Come seconda peculiarità, l'A. – creando un'inclusione che abbraccia tutto il saggio (kenosis e pleroma, pp. 24-28; kenosis e pleroma, pp. 190-195) – presenta una declinazione ecclesiologica della comprensione kenotica-pleromatica del mistero cristiano e la domanda che costituisce il titolo riceve così una risposta affermativa argomentata (pp. 145-148). «La cattolicità di Dio si manifesta nella sua capacità di ammettere in se stesso una tensione ineluttabile. Infatti, secondo la convinzione cristiana il Figlio incarnato rimarrà per sempre essere umano. [...] Viene alla luce quindi la legge fondamentale di una cattolicità plurale o determinata in modo plurale [...]. Una cattolicità plurale, pensata più profondamente, deve rendere capace la chiesa di rendere la molteplicità di comportamenti spirituali e di religioni umane una componente della propria dimensione, senza privarle del loro carattere alternativo» (p. 146). Ancora, «una cattolicità consapevole della pluralità nasce quando cristiane e cristiani, in forza della fidatezza dell'universale volontà salvifica di Dio garantita dal Logos incarnato, recuperano questa molteplicità in Dio in modo che essa si estenda alla totalità della noosfera umana dotata in senso trascendentale e non rinunciin nessun caso a essere solidale con essa. L'espressione di questa solidarietà si chiama dialogo»(p. 147).
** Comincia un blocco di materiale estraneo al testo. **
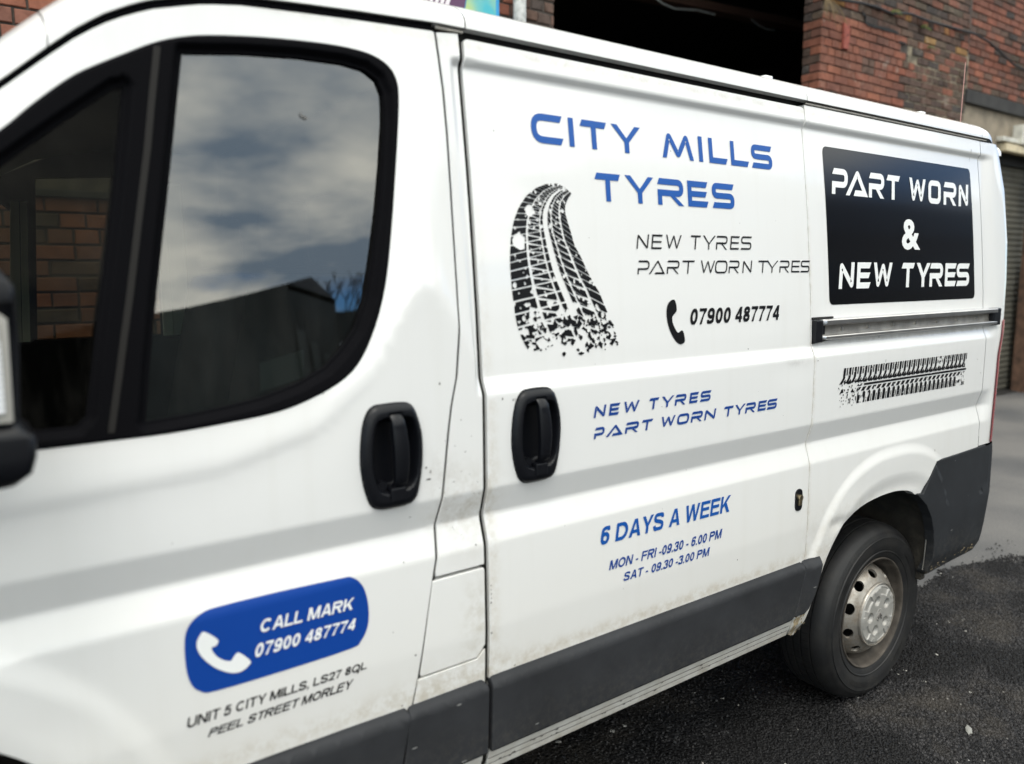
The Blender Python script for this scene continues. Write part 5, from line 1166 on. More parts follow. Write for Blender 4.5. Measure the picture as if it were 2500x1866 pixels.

La declinazione kenotica della verità del Dio di Gesù Cristo diviene il criterio fondamentale che regola la comprensione dell'universalità della salvezza e della missione della Chiesa e partendo da questo l'A. perora appassionatamente con espressioni molto vivide – «lgnorantia religionum ignorantia Christi»(p. 198) – la causa del dialogo interreligioso «locus theologicus per il processo dogmatico della conoscenza» (p. 114), poiché «i cristiani hanno bisogno della saggezza degli altri per comprendere più profondamente ciò che in Cristo è stato detto effettivamente al mondo» (p. 129). Infatti «come espressioni di co-uomini del Lògos incarnato, le religioni illuminano ciò che di desiderio di Dio e di sapere su Dio è celato nel simbolo religioso “uomo”» (p. 194). Di conseguenza, «La missione è anzitutto pro-esistenza» (p. 160) e «l'annuncio dialogico avviene in modo diaconale: in forma altruistica» (p. 179), poiché «la pretesa cristiana di annunciare un'ultima verità è una pretesa diaconale, che ha la sua misura nella croce di Gesù» (p. 181).
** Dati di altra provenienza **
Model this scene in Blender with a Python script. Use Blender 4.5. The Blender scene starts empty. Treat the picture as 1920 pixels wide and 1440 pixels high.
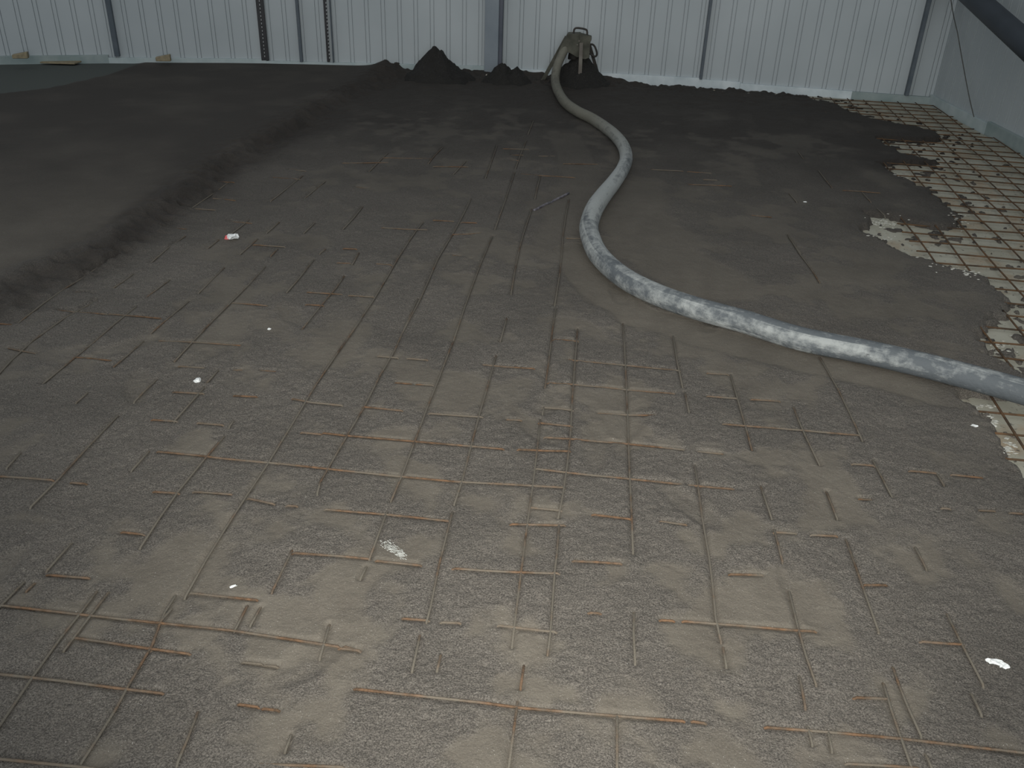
import bpy, bmesh, math, random
import numpy as np
from mathutils import Vector, Matrix

random.seed(7)
S = bpy.context.scene
C = S.collection

# ------------------------------------------------------------------ camera
W, H = 1920, 1440
F = 1647.57                       # focal length in pixels
CAMH = 1.56                       # eye height above the screed
_pp = np.array([960.0, 720.0])
_Y = np.array([1147 - 960, -184 - 720, F]); _Y /= np.linalg.norm(_Y)
_Z = -np.array([850 - 960, 3700 - 720, F]); _Z -= _Y * (_Y @ _Z); _Z /= np.linalg.norm(_Z)
_X = np.cross(_Y, _Z)
R = np.array([_X, _Y, _Z])        # rows: world axes seen from the camera (x right, y down, z forward)

def ray(x, y):
    return R @ np.array([x - 960.0, y - 720.0, F])
def gp(x, y, z=0.0):
    d = ray(x, y); t = (z - CAMH) / d[2]
    return np.array([d[0] * t, d[1] * t])
def at_y(x, y, Y):                # point of a sight line at distance Y in the room
    d = ray(x, y); t = Y / d[1]
    return Vector((d[0] * t, Y, CAMH + d[2] * t))
def at_x(x, y, X):
    d = ray(x, y); t = X / d[0]
    return Vector((X, d[1] * t, CAMH + d[2] * t))

cd = bpy.data.cameras.new('camera'); cam = bpy.data.objects.new('camera', cd); C.objects.link(cam)
cd.sensor_width = 36.0; cd.lens = F / 1920 * 36.0; cd.clip_start = 0.05
cam.matrix_world = Matrix(((R[0, 0], -R[0, 1], -R[0, 2], 0), (R[1, 0], -R[1, 1], -R[1, 2], 0),
                           (R[2, 0], -R[2, 1], -R[2, 2], CAMH), (0, 0, 0, 1)))
S.camera = cam

# ------------------------------------------------------------------ light
S.view_settings.view_transform = 'Standard'; S.view_settings.look = 'None'
S.view_settings.exposure = 0.0; S.view_settings.gamma = 1.0; S.view_settings.use_curve_mapping = False
wd = bpy.data.worlds.new('world'); S.world = wd; wd.use_nodes = True
wd.node_tree.nodes['Background'].inputs[0].default_value = (0.92, 0.97, 1.0, 1)
wd.node_tree.nodes['Background'].inputs[1].default_value = 0.47

def area(name, loc, target, sx, sy, power, col):
    ld = bpy.data.lights.new(name, 'AREA'); ld.shape = 'RECTANGLE'; ld.size = sx; ld.size_y = sy
    ld.energy = power; ld.color = col
    o = bpy.data.objects.new(name, ld); C.objects.link(o); o.location = loc
    o.rotation_euler = (Vector(target) - Vector(loc)).to_track_quat('-Z', 'Y').to_euler()
    return o
# added fill light behind the photographer, brightens the far wall
area('rear_fill', (1.2, -4.5, 2.4), (0.6, 8, 1.0), 3.6, 3.6, 185, (0.92, 0.97, 0.98))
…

Nel dibattito, un po' stanco, della teologia delle religioni, la proposta di Stubenrauch rilancia vigorosamente una visione complessiva totalmente condivisibile e pertinente oltre le «classiche etichette» ormai logore di modelli e paradigmi (inclusivismo, pluralismo...). Una proposta brevemente accennata, ma a nostro avviso del tutto inverosimile e un po' in contraddizione con la stessa idea centrale dell'A. è quella del «dialogo interreligionale anziché interreligioso» (pp. 186-187) dove l'A. afferma che «l'incontro delle religioni avviene da sistema a sistema» (p. 181), mentre l'unica realtà è che l'incontro avvenga sempre e solo tra persone, mai tra sistemi e «religioni».